▶ **Data provided**:
____________
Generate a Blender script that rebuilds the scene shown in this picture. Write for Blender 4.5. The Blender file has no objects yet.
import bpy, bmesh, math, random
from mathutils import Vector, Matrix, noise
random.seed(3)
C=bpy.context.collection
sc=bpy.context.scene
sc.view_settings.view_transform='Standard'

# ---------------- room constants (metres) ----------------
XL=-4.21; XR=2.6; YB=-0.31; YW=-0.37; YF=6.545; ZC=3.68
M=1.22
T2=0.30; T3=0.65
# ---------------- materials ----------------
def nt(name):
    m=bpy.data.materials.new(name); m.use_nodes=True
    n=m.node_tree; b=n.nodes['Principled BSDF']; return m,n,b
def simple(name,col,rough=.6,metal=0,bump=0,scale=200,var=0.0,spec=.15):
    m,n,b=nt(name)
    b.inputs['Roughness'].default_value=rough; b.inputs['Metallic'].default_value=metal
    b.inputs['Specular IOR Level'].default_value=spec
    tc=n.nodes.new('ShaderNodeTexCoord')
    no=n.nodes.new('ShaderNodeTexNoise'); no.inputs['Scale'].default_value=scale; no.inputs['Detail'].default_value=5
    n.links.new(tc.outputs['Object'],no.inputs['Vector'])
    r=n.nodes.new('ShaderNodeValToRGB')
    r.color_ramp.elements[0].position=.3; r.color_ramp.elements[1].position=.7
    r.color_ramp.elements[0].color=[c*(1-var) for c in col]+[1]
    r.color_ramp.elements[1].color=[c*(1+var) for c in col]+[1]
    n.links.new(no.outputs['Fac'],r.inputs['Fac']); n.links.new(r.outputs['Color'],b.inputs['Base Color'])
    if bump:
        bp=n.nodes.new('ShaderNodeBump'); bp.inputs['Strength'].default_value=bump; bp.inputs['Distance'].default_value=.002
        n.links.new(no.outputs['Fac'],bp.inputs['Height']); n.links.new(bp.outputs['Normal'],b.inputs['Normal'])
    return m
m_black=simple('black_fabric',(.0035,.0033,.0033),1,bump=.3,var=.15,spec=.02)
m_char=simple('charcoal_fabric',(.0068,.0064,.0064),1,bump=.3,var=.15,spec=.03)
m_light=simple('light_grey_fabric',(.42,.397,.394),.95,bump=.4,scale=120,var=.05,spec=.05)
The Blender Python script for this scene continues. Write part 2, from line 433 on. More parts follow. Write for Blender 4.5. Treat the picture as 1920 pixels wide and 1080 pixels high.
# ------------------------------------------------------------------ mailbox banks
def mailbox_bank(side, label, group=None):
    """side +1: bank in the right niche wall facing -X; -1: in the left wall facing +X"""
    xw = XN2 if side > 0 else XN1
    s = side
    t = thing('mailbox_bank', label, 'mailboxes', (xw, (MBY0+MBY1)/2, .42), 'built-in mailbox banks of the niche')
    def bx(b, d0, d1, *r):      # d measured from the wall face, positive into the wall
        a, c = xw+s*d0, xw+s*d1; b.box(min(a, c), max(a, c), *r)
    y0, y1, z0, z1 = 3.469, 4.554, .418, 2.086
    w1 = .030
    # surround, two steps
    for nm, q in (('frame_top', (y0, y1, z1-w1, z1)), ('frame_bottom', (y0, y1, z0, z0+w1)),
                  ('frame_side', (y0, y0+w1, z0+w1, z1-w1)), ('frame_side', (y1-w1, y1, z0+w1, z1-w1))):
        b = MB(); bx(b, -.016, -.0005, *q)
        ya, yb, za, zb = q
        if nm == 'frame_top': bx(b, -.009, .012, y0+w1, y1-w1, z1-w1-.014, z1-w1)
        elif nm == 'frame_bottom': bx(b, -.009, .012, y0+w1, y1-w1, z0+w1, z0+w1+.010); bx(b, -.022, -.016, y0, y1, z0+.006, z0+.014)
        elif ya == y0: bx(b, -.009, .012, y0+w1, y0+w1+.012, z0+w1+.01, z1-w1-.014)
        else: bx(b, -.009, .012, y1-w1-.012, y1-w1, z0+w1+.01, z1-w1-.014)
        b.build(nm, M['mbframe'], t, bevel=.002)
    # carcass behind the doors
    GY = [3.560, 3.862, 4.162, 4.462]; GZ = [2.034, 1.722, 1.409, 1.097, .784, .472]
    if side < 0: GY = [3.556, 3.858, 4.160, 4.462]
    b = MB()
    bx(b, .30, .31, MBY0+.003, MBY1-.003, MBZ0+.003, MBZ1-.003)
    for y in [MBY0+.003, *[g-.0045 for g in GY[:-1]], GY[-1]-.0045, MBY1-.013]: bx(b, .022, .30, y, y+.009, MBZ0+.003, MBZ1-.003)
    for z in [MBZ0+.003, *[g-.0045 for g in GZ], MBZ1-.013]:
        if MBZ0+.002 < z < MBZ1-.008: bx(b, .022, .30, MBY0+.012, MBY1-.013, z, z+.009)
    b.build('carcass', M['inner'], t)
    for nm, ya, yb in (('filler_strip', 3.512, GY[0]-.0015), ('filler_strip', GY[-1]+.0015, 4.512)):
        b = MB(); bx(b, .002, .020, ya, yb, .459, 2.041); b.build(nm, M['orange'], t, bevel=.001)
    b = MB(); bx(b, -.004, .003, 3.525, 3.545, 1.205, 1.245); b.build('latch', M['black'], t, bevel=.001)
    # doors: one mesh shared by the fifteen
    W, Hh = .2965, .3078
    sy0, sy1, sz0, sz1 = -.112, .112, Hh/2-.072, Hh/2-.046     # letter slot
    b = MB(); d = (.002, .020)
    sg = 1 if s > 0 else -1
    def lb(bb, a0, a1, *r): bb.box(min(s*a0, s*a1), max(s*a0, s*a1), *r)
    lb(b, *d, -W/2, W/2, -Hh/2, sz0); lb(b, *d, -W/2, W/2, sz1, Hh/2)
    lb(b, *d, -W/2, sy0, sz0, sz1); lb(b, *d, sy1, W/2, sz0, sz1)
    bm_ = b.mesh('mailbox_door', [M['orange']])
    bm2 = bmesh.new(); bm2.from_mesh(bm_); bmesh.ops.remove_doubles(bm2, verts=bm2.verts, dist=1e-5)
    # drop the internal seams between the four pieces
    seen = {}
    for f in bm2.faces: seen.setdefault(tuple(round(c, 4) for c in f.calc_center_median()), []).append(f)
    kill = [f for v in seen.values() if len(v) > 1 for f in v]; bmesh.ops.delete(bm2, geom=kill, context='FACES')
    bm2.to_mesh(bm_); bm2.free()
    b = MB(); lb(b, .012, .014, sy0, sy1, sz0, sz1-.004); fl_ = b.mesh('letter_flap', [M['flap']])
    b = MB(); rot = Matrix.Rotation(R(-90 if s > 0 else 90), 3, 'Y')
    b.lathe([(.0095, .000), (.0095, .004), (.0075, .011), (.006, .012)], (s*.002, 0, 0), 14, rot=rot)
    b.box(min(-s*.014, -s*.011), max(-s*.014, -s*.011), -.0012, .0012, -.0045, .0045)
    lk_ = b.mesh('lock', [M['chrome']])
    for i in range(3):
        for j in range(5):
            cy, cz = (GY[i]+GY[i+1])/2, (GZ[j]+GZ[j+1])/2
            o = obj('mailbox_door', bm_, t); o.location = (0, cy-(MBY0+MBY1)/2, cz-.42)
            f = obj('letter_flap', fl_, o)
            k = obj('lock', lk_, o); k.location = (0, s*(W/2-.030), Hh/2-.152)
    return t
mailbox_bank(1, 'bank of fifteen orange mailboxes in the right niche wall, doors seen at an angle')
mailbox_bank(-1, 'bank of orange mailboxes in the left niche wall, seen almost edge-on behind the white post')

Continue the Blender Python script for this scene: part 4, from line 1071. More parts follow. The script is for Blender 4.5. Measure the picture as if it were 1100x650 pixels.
____________
▶ **To be done**: From the first line to the last, please quote the material above exactly.

▶ **The response**:
Generate a Blender script that rebuilds the scene shown in this picture. Write for Blender 4.5. The Blender file has no objects yet.
import bpy, bmesh, math, random
from mathutils import Vector, Matrix, noise
random.seed(3)
C=bpy.context.collection
sc=bpy.context.scene
sc.view_settings.view_transform='Standard'

# ---------------- room constants (metres) ----------------
XL=-4.21; XR=2.6; YB=-0.31; YW=-0.37; YF=6.545; ZC=3.68
M=1.22
T2=0.30; T3=0.65
# ---------------- materials ----------------
def nt(name):
    m=bpy.data.materials.new(name); m.use_nodes=True
    n=m.node_tree; b=n.nodes['Principled BSDF']; return m,n,b
def simple(name,col,rough=.6,metal=0,bump=0,scale=200,var=0.0,spec=.15):
    m,n,b=nt(name)
    b.inputs['Roughness'].default_value=rough; b.inputs['Metallic'].default_value=metal
    b.inputs['Specular IOR Level'].default_value=spec
    tc=n.nodes.new('ShaderNodeTexCoord')
    no=n.nodes.new('ShaderNodeTexNoise'); no.inputs['Scale'].default_value=scale; no.inputs['Detail'].default_value=5
    n.links.new(tc.outputs['Object'],no.inputs['Vector'])
    r=n.nodes.new('ShaderNodeValToRGB')
    r.color_ramp.elements[0].position=.3; r.color_ramp.elements[1].position=.7
    r.color_ramp.elements[0].color=[c*(1-var) for c in col]+[1]
    r.color_ramp.elements[1].color=[c*(1+var) for c in col]+[1]
    n.links.new(no.outputs['Fac'],r.inputs['Fac']); n.links.new(r.outputs['Color'],b.inputs['Base Color'])
    if bump:
        bp=n.nodes.new('ShaderNodeBump'); bp.inputs['Strength'].default_value=bump; bp.inputs['Distance'].default_value=.002
        n.links.new(no.outputs['Fac'],bp.inputs['Height']); n.links.new(bp.outputs['Normal'],b.inputs['Normal'])
    return m
m_black=simple('black_fabric',(.0035,.0033,.0033),1,bump=.3,var=.15,spec=.02)
m_char=simple('charcoal_fabric',(.0068,.0064,.0064),1,bump=.3,var=.15,spec=.03)
m_light=simple('light_grey_fabric',(.42,.397,.394),.95,bump=.4,scale=120,var=.05,spec=.05)
The Blender Python script for this scene continues. Write part 2, from line 433 on. More parts follow. Write for Blender 4.5. Treat the picture as 1920 pixels wide and 1080 pixels high.
# ------------------------------------------------------------------ mailbox banks
def mailbox_bank(side, label, group=None):
    """side +1: bank in the right niche wall facing -X; -1: in the left wall facing +X"""
    xw = XN2 if side > 0 else XN1
    s = side
    t = thing('mailbox_bank', label, 'mailboxes', (xw, (MBY0+MBY1)/2, .42), 'built-in mailbox banks of the niche')
    def bx(b, d0, d1, *r):      # d measured from the wall face, positive into the wall
        a, c = xw+s*d0, xw+s*d1; b.box(min(a, c), max(a, c), *r)
    y0, y1, z0, z1 = 3.469, 4.554, .418, 2.086
    w1 = .030
    # surround, two steps
    for nm, q in (('frame_top', (y0, y1, z1-w1, z1)), ('frame_bottom', (y0, y1, z0, z0+w1)),
                  ('frame_side', (y0, y0+w1, z0+w1, z1-w1)), ('frame_side', (y1-w1, y1, z0+w1, z1-w1))):
        b = MB(); bx(b, -.016, -.0005, *q)
        ya, yb, za, zb = q
        if nm == 'frame_top': bx(b, -.009, .012, y0+w1, y1-w1, z1-w1-.014, z1-w1)
        elif nm == 'frame_bottom': bx(b, -.009, .012, y0+w1, y1-w1, z0+w1, z0+w1+.010); bx(b, -.022, -.016, y0, y1, z0+.006, z0+.014)
        elif ya == y0: bx(b, -.009, .012, y0+w1, y0+w1+.012, z0+w1+.01, z1-w1-.014)
        else: bx(b, -.009, .012, y1-w1-.012, y1-w1, z0+w1+.01, z1-w1-.014)
        b.build(nm, M['mbframe'], t, bevel=.002)
    # carcass behind the doors
    GY = [3.560, 3.862, 4.162, 4.462]; GZ = [2.034, 1.722, 1.409, 1.097, .784, .472]
    if side < 0: GY = [3.556, 3.858, 4.160, 4.462]
    b = MB()
    bx(b, .30, .31, MBY0+.003, MBY1-.003, MBZ0+.003, MBZ1-.003)
    for y in [MBY0+.003, *[g-.0045 for g in GY[:-1]], GY[-1]-.0045, MBY1-.013]: bx(b, .022, .30, y, y+.009, MBZ0+.003, MBZ1-.003)
    for z in [MBZ0+.003, *[g-.0045 for g in GZ], MBZ1-.013]:
        if MBZ0+.002 < z < MBZ1-.008: bx(b, .022, .30, MBY0+.012, MBY1-.013, z, z+.009)
    b.build('carcass', M['inner'], t)
    for nm, ya, yb in (('filler_strip', 3.512, GY[0]-.0015), ('filler_strip', GY[-1]+.0015, 4.512)):
        b = MB(); bx(b, .002, .020, ya, yb, .459, 2.041); b.build(nm, M['orange'], t, bevel=.001)
    b = MB(); bx(b, -.004, .003, 3.525, 3.545, 1.205, 1.245); b.build('latch', M['black'], t, bevel=.001)
    # doors: one mesh shared by the fifteen
    W, Hh = .2965, .3078
    sy0, sy1, sz0, sz1 = -.112, .112, Hh/2-.072, Hh/2-.046     # letter slot
    b = MB(); d = (.002, .020)
    sg = 1 if s > 0 else -1
    def lb(bb, a0, a1, *r): bb.box(min(s*a0, s*a1), max(s*a0, s*a1), *r)
    lb(b, *d, -W/2, W/2, -Hh/2, sz0); lb(b, *d, -W/2, W/2, sz1, Hh/2)
    lb(b, *d, -W/2, sy0, sz0, sz1); lb(b, *d, sy1, W/2, sz0, sz1)
    bm_ = b.mesh('mailbox_door', [M['orange']])
    bm2 = bmesh.new(); bm2.from_mesh(bm_); bmesh.ops.remove_doubles(bm2, verts=bm2.verts, dist=1e-5)
    # drop the internal seams between the four pieces
    seen = {}
    for f in bm2.faces: seen.setdefault(tuple(round(c, 4) for c in f.calc_center_median()), []).append(f)
    kill = [f for v in seen.values() if len(v) > 1 for f in v]; bmesh.ops.delete(bm2, geom=kill, context='FACES')
    bm2.to_mesh(bm_); bm2.free()
    b = MB(); lb(b, .012, .014, sy0, sy1, sz0, sz1-.004); fl_ = b.mesh('letter_flap', [M['flap']])
    b = MB(); rot = Matrix.Rotation(R(-90 if s > 0 else 90), 3, 'Y')
    b.lathe([(.0095, .000), (.0095, .004), (.0075, .011), (.006, .012)], (s*.002, 0, 0), 14, rot=rot)
    b.box(min(-s*.014, -s*.011), max(-s*.014, -s*.011), -.0012, .0012, -.0045, .0045)
    lk_ = b.mesh('lock', [M['chrome']])
    for i in range(3):
        for j in range(5):
            cy, cz = (GY[i]+GY[i+1])/2, (GZ[j]+GZ[j+1])/2
            o = obj('mailbox_door', bm_, t); o.location = (0, cy-(MBY0+MBY1)/2, cz-.42)
            f = obj('letter_flap', fl_, o)
            k = obj('lock', lk_, o); k.location = (0, s*(W/2-.030), Hh/2-.152)
    return t
mailbox_bank(1, 'bank of fifteen orange mailboxes in the right niche wall, doors seen at an angle')
mailbox_bank(-1, 'bank of orange mailboxes in the left niche wall, seen almost edge-on behind the white post')

Continue the Blender Python script for this scene: part 4, from line 1071. More parts follow. The script is for Blender 4.5. Measure the picture as if it were 1100x650 pixels.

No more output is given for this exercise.